The Indian consumer has always been attracted to blue gemstones, such as blue sapphires and turquoise, but because of entrenched astrological beliefs that associate the blue sapphire with the more negative effects of planet Saturn, customers are hesitant to buy sapphire jewellery and jewellers tend to keep limited collections. Known as the strongest and the fastest-acting gemstone in astrology, it is believed that blue sapphire can fulfill all the dreams of the wearer but can also convert a king into a pauper.

With the recent discovery and easy availability of tanzanite, the Indian market has found a beautiful replacement to fulfill its desire for deep-blue gemstones, and all India's most prominent jewellers have launched collections featuring tanzanites.

Biren Vaidya was one of the first to introduce tanzanites under his brand House of Rose. Combining them with emeralds for a vivid green-blue appeal, he has launched a range of tanzanite jewellery featuring cut, cabochon and beaded blue gems. The elaborate House of Rose collar necklace, with three diamond rows draped with emerald and tanzanite beads and cascading pear-shaped diamonds, has bewitched many customers. 

Farah Khan has used tanzanites in combination with a variety of different gemstones, including pearls, coral, rubellites and emeralds. Her pearl string necklace with large tanzanite cabochon drops transmits the serenity of a starry night. Mostly used on white gold, Khan has also used tanzanites on yellow gold along with yellow sapphires for a more classic look.

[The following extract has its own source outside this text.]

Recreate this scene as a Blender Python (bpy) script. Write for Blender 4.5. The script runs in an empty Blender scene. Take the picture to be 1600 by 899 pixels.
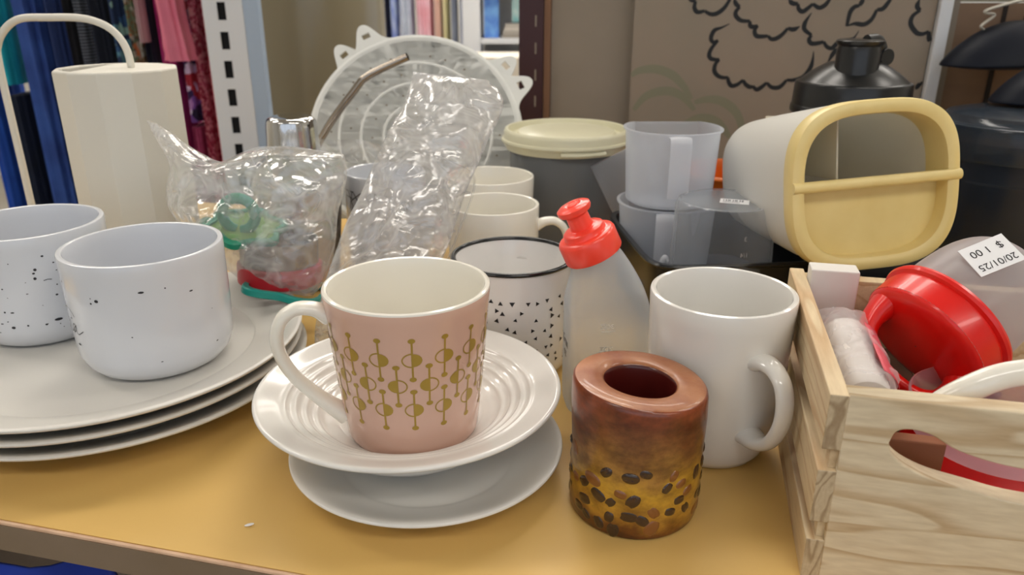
import bpy, bmesh, math, random
from mathutils import Vector, Matrix, noise
PI = math.pi; R = math.radians
sc = bpy.context.scene
C = sc.collection

# ------------------------------------------------------------------ camera, world, exposure
cam_d = bpy.data.cameras.new('camera'); cam = bpy.data.objects.new('camera', cam_d); C.objects.link(cam)
cam.location = (0, 0, .265); cam.rotation_euler = (R(90 - 21), 0, 0)
cam_d.sensor_width = 36; cam_d.lens = 27.0; cam_d.clip_start = .01; cam_d.clip_end = 60
cam_d.dof.use_dof = True; cam_d.dof.focus_distance = .44; cam_d.dof.aperture_fstop = 11
sc.camera = cam
w = bpy.data.worlds.new('sky'); sc.world = w; w.use_nodes = True
w.node_tree.nodes['Background'].inputs[0].default_value = (.80, .88, 1, 1)
w.node_tree.nodes['Background'].inputs[1].default_value = 1.15
sc.view_settings.view_transform = 'Standard'; sc.view_settings.look = 'None'
sc.view_settings.exposure = -0.08; sc.view_settings.gamma = 1
sc.cycles.transparent_max_bounces = 24; sc.cycles.max_bounces = 9
sc.cycles.diffuse_bounces = 4; sc.cycles.glossy_bounces = 4; sc.cycles.sample_clamp_indirect = 6
sc.cycles.caustics_reflective = False; sc.cycles.caustics_refractive = False
LAMP = 14.2      # strength of the ceiling light diffusers

# ------------------------------------------------------------------ materials
def lin(c):
    if isinstance(c, str): c = [int(c[i:i+2], 16) for i in (0, 2, 4)]
    return tuple((v/255/12.92 if v/255 <= .04045 else ((v/255+.055)/1.055)**2.4) for v in c) + (1,)
def newmat(name):
    m = bpy.data.materials.new(name); m.use_nodes = True
    return m, m.node_tree, m.node_tree.nodes['Principled BSDF']
def noise_node(nt, scale, detail=3, stretch=None, rough=.5):
    tc = nt.nodes.new('ShaderNodeTexCoord'); n = nt.nodes.new('ShaderNodeTexNoise')
    n.inputs['Scale'].default_value = scale; n.inputs['Detail'].default_value = detail; n.inputs['Roughness'].default_value = rough
    if stretch:
        mp = nt.nodes.new('ShaderNodeMapping'); mp.inputs['Scale'].default_value = stretch
        nt.links.new(tc.outputs['Object'], mp.inputs[0]); nt.links.new(mp.outputs[0], n.inputs['Vector'])
    else: nt.links.new(tc.outputs['Object'], n.inputs['Vector'])
    return n
def ramp(nt, src, stops):
    r = nt.nodes.new('ShaderNodeValToRGB'); e = r.color_ramp.elements
    while len(e) < len(stops): e.new(.5)
    for i, (p, c) in enumerate(stops): e[i].position = p; e[i].color = lin(c)
    nt.links.new(src, r.inputs[0]); return r
def add_bump(nt, b, src, strength, dist=.001):
    bp = nt.nodes.new('ShaderNodeBump'); bp.inputs['Strength'].default_value = strength; bp.inputs['Distance'].default_value = dist
    nt.links.new(src, bp.inputs['Height']); nt.links.new(bp.outputs[0], b.inputs['Normal'])
def mat(name, col, rough=.5, metal=0, col2=None, scale=30, coat=0, bump=0, bscale=200, stretch=None, spec=.5):
    m, nt, b = newmat(name)
    b.inputs['Base Color'].default_value = lin(col); b.inputs['Roughness'].default_value = rough
    b.inputs['Metallic'].default_value = metal; b.inputs['Coat Weight'].default_value = coat
    b.inputs['Specular IOR Level'].default_value = spec; b.inputs['Coat Roughness'].default_value = .05
    if col2:
        n = noise_node(nt, scale, 4, stretch); r = ramp(nt, n.outputs[0], [(.35, col), (.68, col2)])
        nt.links.new(r.outputs[0], b.inputs['Base Color'])
    if bump:
        n2 = noise_node(nt, bscale, 3); add_bump(nt, b, n2.outputs[0], bump)
    return m
def plastic(name, col, opac=.35, rough=.25, edge=.45, trans=.4, bump=0, bscale=60):
    """thin see-through plastic: clear in the middle, denser where the wall is seen edge on"""
    m, nt, b = newmat(name); L = nt.links
    b.inputs['Base Color'].default_value = lin(col); b.inputs['Roughness'].default_value = rough
    tr = nt.nodes.new('ShaderNodeBsdfTransparent'); tl = nt.nodes.new('ShaderNodeBsdfTranslucent'); tl.inputs[0].default_value = lin(col)
    m1 = nt.nodes.new('ShaderNodeMixShader'); m1.inputs[0].default_value = trans
    L.new(b.outputs[0], m1.inputs[1]); L.new(tl.outputs[0], m1.inputs[2])
    lw = nt.nodes.new('ShaderNodeLayerWeight'); lw.inputs[0].default_value = .35
    ma = nt.nodes.new('ShaderNodeMath'); ma.operation = 'MULTIPLY_ADD'; ma.use_clamp = True
    ma.inputs[1].default_value = edge; ma.inputs[2].default_value = opac
    L.new(lw.outputs['Facing'], ma.inputs[0])
    m2 = nt.nodes.new('ShaderNodeMixShader'); L.new(ma.outputs[0], m2.inputs[0]); L.new(tr.outputs[0], m2.inputs[1]); L.new(m1.outputs[0], m2.inputs[2])
    L.new(m2.outputs[0], nt.nodes['Material Output'].inputs[0])
    if bump:
        n2 = noise_node(nt, bscale, 3); add_bump(nt, b, n2.outputs[0], bump, .002)
    return m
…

"Tanzanite has become one of the most sought-after gems, especially in India as it replaces the myth and legends that surround the blue sapphire and is considered a 'safe' stone astrologically," explains Khan. "Also the purplish-blue tint of tanzanite makes it very appealing and easy to combine with other gemstones such as emeralds, rubies, yellow sapphires and rubellites. Most jewellery buyers in India have already purchased their emerald and ruby sets and refrained from blue in the past only because of the auspicious and inauspicious characteristics of the blue sapphire given by astrologers. Therefore the tanzanite allows them to now add the colour blue safely into their jewellery wardrobe."

Using tanzanites in her signature styles is Bina Goenka with her Swan necklace, which is studded with diamond slices and tanzanite beads. Amrapali gives this mystical gemstone a traditional touch in combination with opals and pearls in an antique finish. The design team at Ganjam has created a one-off tanzanite necklace named Violet with an extremely rare 47.11 carat cushion-cut tanzanite of exceptional colour and clarity as the centre of attraction, set amongst 64.00 carats of diamonds. Diacolor, a new name in the Indian luxury jewellery industry with Rishabh Tongya at the helm, also boasts a tanzanite ring with a 21.88 carat step-cut blue gem as the star.

The two-row fancy-shaped tanzanite necklace by Entice and the Varuna D Jani tanzanite pendant ear drops are more classic renderings using this vibrant stone. Also not to be overlooked are Mirari's delicate diamond necklace with a sugarloaf tanzanite centre and Anmol's collection of tanzanite ear studs, rings and bracelets.